Because in the arid Yucatan so few damselfly species exist, you'd think that identifying them would be as easy as finding a list of species, then comparing each listed species with identified images found online. Often that approach works, but in the Yucatan few groups of plants and animals have been extensively studied and documented, so you feel lucky just to find a list.

I did find Dennis Paulson's paper "Odonata from the Yucatan Peninsula, Mexico," and did look up each species in the damselfly suborder Zygoptera, but no image found perfectly matched the individual in our picture.

Our rancho damselfly displays two main noteworthy features. First, the slender abdomen is all black except for the blue patch at the tip. Several species have black abdomens with narrow, encircling blue bands. The second noteworthy feature is that the blue patch at the abdomen tip extends down the abdomen's sides. On other species with blue abdomen tips, the blueness is confined to the top.

The best match of all the species in the list was with ACANTHAGRION QUADRATUM, often known in English as the Mexican Wedgetail. The species bears an English name because it's found in Texas, as well as throughout Mexico and south to Costa Rica. It's regarded as an abundant species, so finding it here is no surprise. Also, a species occurring over such a large area probably displays local regional variations, so it well may be that our Yucatan damselflies simply have all-black abdomens with no narrow, blue encircling rings.

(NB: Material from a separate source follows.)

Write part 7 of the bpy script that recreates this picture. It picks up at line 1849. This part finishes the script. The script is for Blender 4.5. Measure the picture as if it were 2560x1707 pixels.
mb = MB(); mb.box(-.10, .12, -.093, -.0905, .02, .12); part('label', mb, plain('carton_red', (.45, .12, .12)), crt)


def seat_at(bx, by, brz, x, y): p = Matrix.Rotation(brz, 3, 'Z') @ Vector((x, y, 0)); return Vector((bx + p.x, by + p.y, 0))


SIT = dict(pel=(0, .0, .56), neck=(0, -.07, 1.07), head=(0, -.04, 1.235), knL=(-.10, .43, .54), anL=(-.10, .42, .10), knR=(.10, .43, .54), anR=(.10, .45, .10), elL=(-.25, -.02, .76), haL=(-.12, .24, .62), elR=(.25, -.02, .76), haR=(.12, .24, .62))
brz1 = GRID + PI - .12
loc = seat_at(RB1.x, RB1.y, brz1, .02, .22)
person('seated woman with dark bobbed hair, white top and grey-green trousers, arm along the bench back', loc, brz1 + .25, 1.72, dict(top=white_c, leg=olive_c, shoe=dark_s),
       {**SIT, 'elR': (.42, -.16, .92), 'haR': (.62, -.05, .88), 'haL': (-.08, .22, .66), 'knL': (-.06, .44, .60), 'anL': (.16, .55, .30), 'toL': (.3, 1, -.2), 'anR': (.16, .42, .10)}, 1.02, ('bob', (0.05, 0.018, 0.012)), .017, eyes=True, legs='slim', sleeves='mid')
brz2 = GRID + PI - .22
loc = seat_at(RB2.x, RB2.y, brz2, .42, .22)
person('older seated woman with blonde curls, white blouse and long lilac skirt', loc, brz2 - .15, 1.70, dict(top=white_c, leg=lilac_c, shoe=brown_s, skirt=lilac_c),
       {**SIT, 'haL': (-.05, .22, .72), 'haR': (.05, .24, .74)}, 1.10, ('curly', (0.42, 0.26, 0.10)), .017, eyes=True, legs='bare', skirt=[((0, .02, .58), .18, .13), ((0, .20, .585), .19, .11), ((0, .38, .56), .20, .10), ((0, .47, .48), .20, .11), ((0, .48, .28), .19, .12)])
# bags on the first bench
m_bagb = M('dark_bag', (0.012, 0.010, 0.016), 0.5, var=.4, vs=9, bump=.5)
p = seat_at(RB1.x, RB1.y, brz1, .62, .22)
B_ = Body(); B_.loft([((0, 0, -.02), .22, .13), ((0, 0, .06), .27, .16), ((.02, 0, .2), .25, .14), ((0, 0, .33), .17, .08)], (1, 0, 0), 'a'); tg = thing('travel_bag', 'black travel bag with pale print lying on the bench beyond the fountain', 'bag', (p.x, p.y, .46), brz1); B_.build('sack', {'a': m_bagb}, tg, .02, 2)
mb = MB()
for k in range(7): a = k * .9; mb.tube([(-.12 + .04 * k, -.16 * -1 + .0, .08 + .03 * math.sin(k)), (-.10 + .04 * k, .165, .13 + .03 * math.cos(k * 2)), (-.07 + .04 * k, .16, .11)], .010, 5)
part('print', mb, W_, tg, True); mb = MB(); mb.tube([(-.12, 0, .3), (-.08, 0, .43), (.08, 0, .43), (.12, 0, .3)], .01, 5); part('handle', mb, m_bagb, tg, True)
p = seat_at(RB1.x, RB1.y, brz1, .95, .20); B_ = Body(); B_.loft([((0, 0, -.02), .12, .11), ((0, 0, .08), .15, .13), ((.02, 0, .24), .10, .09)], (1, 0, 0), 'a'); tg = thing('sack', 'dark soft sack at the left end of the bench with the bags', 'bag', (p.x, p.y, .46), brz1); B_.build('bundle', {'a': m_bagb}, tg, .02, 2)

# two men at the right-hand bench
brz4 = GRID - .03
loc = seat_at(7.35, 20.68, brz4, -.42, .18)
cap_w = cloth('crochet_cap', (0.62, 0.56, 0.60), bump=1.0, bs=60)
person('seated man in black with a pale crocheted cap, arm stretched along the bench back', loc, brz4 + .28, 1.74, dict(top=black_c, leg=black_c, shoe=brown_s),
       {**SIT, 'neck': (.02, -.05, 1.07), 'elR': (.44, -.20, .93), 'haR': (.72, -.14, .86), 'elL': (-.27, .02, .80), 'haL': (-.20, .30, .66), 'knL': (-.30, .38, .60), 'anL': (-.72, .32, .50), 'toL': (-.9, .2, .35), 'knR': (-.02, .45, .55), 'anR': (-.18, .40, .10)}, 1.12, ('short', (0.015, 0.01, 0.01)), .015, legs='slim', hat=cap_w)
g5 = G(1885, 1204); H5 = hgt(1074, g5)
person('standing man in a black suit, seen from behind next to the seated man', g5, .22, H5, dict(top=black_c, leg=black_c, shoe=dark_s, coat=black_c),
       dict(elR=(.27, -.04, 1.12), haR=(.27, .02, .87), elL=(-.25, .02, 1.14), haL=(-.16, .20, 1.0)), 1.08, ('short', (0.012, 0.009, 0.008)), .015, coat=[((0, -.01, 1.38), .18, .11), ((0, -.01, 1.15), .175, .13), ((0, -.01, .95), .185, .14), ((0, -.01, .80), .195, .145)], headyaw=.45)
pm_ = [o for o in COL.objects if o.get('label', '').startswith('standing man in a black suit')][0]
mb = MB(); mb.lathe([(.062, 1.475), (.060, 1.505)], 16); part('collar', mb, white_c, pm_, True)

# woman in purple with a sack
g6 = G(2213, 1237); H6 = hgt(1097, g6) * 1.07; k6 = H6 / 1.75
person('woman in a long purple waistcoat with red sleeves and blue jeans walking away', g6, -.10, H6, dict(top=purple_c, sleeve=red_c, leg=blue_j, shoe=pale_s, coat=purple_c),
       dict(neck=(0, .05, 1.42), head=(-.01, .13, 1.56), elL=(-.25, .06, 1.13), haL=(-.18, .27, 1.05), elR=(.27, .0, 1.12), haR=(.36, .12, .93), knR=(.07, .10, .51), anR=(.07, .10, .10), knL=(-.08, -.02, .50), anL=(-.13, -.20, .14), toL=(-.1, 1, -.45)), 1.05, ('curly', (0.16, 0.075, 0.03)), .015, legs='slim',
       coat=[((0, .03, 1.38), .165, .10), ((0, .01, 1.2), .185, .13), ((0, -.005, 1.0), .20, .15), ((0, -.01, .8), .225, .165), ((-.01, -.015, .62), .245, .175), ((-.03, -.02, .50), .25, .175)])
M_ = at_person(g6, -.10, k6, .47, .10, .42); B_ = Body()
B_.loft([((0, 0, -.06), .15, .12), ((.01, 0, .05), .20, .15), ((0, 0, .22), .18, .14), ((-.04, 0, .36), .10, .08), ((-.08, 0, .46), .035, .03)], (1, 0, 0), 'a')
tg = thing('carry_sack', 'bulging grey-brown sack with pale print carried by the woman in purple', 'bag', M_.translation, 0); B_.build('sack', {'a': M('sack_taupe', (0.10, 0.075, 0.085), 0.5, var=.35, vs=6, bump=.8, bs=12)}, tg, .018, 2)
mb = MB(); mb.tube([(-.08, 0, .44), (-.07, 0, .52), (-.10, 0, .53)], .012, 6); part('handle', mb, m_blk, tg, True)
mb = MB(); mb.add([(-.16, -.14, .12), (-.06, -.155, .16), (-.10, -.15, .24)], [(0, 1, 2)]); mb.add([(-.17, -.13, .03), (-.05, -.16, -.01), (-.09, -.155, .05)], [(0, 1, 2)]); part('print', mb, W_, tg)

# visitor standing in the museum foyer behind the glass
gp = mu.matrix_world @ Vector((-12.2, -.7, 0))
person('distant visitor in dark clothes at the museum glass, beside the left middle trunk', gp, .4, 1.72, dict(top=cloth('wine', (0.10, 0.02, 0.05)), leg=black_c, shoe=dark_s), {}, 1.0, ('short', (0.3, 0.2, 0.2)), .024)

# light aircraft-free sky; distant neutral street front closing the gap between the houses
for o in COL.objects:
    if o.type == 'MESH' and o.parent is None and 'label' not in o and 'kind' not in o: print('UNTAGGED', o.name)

Hardly any information about the species' behavior and life history is available, so someday a researcher may be happy to see this documentation of the species appearing in early January on a PVC pipe jutting 50cm high above the waters of a garage-size, cement-lined pond in north-central Yucatan. At least one other of the species also was flitting about, the one on the pipe occasionally darting out and flying at it, then sailing around a little, before returning to the pipe.